Но жить в России зрячему всегда страшно. Это большое мужество и терпение надо иметь – жить в России, а страдать – это уж само собой.
Марина Ивановна повесилась на веревке, которую Пастернак принес для сборов в московскую квартиру, чтобы перевязать чемодан.
Мур сказал: «Моя мать повесилась. И правильно сделала», и на похороны не пошел. Круг замкнулся.
Вот несколько строк из ее дневников и писем:
Ничего на свете не любила, кроме собственной души.
Любовь – это оттуда, из «мира тел».
Любовь – соединение душ, но не тел.
– здесь некоторое противоречие, и далее:
Любви я не люблю и не чту. (к Рильке)
Я не живу на своих устах, и тот, кто меня целует, минует меня.
Не хочу писать любовные стихи, ибо за земную любовь и гроша не дам, – а писала всю жизнь только о любви.
Личная жизнь не удалась. Причин несколько. Главная в том, что я – я.
Пошлину «бессмертной пошлости» она заплатила сполна.
«Лицом повернутая к Богу, ты тянешься к нему с земли…» (Пастернак) – ханжество и «благоухающая легенда», если под Богом (конечно же!) подразумевается Христос. К христианству она относилась насмешливо и свысока.
Лицом повернутая к Слову?
«Но если есть Страшный суд слова – на нем я чиста».
И это – единственная правда в ее жизни, сквозь все позы, все «ураганы», всех «единственных» и близких, единственная страшная правда – перед своим богом, Словом, она чиста.
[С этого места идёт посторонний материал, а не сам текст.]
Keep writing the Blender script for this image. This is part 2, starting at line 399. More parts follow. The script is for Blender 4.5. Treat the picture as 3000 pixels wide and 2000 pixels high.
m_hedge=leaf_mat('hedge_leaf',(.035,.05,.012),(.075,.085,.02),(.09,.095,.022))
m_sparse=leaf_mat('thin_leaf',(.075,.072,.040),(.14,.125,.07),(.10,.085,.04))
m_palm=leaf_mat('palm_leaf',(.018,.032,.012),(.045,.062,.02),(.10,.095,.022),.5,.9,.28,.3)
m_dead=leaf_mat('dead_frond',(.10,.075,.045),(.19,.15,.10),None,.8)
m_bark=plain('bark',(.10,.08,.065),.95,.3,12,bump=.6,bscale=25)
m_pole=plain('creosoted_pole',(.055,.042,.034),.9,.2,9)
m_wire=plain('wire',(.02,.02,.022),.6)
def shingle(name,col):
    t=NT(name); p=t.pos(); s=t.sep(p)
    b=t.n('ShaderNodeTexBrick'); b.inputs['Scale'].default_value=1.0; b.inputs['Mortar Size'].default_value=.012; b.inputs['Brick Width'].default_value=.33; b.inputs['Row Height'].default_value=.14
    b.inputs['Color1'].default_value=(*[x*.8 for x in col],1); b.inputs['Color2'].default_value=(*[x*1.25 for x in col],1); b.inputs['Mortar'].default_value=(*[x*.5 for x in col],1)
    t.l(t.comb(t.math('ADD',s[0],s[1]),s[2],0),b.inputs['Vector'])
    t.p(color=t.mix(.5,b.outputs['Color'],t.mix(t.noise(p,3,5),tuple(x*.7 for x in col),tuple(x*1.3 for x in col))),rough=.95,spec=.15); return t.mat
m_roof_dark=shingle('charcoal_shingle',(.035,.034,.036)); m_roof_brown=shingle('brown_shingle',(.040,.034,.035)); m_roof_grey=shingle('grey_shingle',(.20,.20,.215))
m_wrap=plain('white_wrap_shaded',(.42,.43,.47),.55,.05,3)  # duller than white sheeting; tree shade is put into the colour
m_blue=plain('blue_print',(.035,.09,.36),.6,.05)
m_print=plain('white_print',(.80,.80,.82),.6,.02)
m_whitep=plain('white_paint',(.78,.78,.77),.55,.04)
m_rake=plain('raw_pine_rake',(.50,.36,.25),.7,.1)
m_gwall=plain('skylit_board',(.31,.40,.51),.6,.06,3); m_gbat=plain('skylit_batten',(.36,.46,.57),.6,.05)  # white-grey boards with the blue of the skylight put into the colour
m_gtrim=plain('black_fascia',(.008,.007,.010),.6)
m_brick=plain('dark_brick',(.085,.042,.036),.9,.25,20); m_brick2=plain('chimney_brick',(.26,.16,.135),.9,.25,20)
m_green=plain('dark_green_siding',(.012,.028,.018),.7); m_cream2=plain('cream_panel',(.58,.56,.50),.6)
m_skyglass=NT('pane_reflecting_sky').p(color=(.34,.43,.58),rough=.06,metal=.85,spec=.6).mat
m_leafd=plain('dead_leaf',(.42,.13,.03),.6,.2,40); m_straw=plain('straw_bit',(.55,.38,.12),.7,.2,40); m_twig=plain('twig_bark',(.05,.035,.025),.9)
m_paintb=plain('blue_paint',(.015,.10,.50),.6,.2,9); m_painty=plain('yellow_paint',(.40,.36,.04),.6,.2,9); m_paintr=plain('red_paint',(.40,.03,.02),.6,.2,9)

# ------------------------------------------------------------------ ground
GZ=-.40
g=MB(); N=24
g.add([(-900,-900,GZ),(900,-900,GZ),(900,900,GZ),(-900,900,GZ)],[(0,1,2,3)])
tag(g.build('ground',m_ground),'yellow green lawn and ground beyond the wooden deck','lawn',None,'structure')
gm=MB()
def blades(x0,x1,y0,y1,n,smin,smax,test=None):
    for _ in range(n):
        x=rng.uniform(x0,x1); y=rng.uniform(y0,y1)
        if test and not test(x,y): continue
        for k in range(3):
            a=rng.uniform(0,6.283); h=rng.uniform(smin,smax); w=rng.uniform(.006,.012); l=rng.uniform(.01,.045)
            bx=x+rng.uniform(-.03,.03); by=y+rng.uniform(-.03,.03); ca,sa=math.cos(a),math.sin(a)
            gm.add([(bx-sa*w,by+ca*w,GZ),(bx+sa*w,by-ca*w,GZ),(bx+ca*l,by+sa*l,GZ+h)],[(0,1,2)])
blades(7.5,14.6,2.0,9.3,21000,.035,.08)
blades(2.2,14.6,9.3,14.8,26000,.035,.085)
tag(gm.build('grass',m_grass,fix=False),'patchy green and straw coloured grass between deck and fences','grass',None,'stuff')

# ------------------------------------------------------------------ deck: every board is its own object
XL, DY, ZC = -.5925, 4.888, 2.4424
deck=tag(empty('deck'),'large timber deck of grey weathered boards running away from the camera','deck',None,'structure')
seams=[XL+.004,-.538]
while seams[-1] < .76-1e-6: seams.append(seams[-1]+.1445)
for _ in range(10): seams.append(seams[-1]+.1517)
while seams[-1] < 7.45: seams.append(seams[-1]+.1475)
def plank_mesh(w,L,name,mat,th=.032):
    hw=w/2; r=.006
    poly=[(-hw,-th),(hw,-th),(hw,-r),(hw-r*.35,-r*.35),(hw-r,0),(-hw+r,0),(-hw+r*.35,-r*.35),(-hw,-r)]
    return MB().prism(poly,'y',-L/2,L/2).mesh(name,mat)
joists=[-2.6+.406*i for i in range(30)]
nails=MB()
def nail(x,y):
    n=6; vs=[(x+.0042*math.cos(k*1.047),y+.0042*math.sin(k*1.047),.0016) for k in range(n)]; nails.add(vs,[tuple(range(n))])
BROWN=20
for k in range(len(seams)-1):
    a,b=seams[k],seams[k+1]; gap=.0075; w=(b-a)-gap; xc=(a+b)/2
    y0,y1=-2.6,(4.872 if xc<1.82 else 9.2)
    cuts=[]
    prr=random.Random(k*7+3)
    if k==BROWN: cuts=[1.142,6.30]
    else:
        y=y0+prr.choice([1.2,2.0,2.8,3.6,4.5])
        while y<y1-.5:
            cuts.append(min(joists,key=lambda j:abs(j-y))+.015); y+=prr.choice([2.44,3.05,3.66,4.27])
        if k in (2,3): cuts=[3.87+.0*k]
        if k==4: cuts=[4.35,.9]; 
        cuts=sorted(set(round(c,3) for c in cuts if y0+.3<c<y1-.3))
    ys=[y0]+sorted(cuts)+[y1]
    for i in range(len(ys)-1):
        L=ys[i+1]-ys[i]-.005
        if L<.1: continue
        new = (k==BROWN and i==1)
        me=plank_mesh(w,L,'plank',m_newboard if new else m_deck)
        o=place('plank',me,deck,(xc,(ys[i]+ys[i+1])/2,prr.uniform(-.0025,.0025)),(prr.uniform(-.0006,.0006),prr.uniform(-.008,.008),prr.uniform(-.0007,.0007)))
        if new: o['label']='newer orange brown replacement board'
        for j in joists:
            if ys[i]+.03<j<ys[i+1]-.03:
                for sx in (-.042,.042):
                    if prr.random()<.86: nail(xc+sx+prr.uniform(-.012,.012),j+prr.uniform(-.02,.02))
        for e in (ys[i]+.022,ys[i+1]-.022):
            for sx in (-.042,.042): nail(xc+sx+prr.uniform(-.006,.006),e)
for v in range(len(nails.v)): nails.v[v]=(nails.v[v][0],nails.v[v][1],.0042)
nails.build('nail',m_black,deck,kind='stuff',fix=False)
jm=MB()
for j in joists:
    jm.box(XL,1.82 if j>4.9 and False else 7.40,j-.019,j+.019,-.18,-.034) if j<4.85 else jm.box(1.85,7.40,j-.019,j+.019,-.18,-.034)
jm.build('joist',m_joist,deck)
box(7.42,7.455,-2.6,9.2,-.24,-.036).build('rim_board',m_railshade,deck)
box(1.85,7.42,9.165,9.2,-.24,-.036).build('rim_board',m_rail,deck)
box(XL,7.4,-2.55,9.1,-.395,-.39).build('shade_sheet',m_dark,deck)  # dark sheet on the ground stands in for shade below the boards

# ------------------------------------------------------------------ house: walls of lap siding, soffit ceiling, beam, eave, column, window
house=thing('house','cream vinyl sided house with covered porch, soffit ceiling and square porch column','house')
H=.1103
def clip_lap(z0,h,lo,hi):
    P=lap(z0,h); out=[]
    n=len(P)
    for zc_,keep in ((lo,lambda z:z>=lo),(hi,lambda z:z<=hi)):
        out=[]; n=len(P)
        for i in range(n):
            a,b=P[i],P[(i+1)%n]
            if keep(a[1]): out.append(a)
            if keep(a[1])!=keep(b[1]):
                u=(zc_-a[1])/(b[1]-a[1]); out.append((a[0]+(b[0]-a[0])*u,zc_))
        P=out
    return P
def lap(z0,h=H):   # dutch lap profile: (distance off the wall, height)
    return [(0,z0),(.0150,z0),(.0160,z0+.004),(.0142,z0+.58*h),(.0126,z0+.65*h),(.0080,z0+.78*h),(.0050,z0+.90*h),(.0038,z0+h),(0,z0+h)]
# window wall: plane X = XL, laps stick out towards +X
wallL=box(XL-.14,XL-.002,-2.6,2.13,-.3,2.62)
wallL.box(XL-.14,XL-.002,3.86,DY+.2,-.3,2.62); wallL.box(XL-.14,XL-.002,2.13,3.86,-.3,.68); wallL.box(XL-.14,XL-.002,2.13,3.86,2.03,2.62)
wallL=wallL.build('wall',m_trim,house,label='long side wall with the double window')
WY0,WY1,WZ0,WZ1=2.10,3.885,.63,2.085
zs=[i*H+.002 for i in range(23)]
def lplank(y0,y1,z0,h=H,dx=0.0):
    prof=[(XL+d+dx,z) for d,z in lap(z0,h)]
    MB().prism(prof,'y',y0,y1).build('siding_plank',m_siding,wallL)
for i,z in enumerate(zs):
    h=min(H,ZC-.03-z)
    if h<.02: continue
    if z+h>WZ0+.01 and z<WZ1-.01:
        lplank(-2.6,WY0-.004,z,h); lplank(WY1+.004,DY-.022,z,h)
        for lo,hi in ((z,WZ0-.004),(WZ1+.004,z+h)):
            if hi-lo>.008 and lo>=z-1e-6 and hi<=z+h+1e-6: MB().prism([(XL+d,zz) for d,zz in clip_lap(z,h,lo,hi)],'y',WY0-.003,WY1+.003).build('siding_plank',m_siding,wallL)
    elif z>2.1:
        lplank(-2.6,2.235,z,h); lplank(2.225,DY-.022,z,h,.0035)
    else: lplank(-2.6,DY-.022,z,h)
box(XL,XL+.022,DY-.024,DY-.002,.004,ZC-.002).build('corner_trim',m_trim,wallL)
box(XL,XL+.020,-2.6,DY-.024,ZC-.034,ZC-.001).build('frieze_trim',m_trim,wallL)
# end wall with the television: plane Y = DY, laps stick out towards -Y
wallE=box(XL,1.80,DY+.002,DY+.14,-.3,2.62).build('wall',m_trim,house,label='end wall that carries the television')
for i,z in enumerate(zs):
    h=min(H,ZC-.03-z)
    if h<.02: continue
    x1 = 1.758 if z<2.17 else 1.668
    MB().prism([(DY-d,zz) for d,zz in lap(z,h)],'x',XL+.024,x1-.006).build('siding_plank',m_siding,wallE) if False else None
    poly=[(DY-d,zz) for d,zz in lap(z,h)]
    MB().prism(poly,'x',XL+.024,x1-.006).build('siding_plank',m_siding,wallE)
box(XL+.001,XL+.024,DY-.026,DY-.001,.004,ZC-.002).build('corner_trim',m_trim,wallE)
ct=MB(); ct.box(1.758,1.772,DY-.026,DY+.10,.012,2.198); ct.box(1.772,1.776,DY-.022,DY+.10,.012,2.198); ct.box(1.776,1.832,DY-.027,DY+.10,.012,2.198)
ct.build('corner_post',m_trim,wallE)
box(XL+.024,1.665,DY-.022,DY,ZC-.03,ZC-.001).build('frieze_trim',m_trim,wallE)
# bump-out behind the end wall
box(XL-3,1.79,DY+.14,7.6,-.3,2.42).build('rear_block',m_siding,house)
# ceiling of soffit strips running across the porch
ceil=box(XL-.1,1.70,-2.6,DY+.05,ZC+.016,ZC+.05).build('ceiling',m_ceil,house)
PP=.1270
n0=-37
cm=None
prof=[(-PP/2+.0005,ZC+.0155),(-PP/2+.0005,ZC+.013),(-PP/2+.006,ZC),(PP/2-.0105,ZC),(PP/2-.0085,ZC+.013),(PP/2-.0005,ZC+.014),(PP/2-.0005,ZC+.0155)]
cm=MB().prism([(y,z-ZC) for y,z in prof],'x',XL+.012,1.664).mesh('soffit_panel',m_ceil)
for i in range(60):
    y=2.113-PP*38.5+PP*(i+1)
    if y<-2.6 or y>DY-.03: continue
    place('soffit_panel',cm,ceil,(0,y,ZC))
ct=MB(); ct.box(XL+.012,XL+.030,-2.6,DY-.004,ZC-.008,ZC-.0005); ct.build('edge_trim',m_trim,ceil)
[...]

Могилу ее не нашли, и крест стоит над пустой матерой глиной.
Плачу и рыдаю.
Маяковский Владимир Владимирович
«Я – величайший Дон Кихот», – громогласно аттестовал себя поэт. («Весь я в чем-то испанском…»)
Напялил желтую кофту и «штаны из бархата голоса», украденные у какого-то француза и громогласно (только так!) поведал читателю о рыцарских подвигах:
«Я люблю смотреть, как умирают дети», «отца …. обольем керосином и в улицы пустим – для иллюминаций», «любую красивую, юную, души не растрачу, изнасилую и в сердце плюну ей!» – может быть, конечно, это все очень талантливо, особенно плевок в сердце, гармония, так сказать, благородного намерения и изысканной топорности формы, но смердит невыносимо.
Правда, одни говорят, что это – поэтическое озорство, другие зрят здесь удаль молодецкую.
Вот уж воистину, для красного словца не пожалеешь и отца.
И все это – чтобы привлечь внимание публики, чтобы старички негодовали, критики рвали и метали, барышни шептались, падали в обморок и мечтали об изнасиловании, а юноши бледные кромсали мамашины юбки на блузы.
В почитательницах недостатка не было – патологическая харизма Маяковского, и то обстоятельство, что часть человечества, прежде всего – женщины, рождаются исключительно для того, чтобы благоговеть и творить себе кумира, срабатывали без осечки.
Футуризм – искусство площадное, вульгарное, крикливое, и это лучше и глубже всех угадал Северянин. И королем поэтов был выбран он, а не Маяковский, хотя именно Владимир Владимирович сбрасывал с парохода современности Пушкина вместе с русской орфографией.
Северянину и Бурлюку футуризм был впору, Маяковскому – не по росту, мощное поэтическое дарование Владимира Владимировича было шире любой школы и направления, его нельзя было обрамить, его можно было реализовать или уничтожить, что Маяковский и проделал с присущим ему блеском.
Революция была им воспринята как футуристическая феерия; он стал чернорабочим революции, и волочил на себе поденщину «Окон Роста», стал «штабс-маляром в Моссельпроме» и накропал бездарные «150 миллионов». «Комфуты» послали вирши Ленину, тот был краток: «Это хулиганский коммунизм. Вздор, махровая глупость и претенциозность».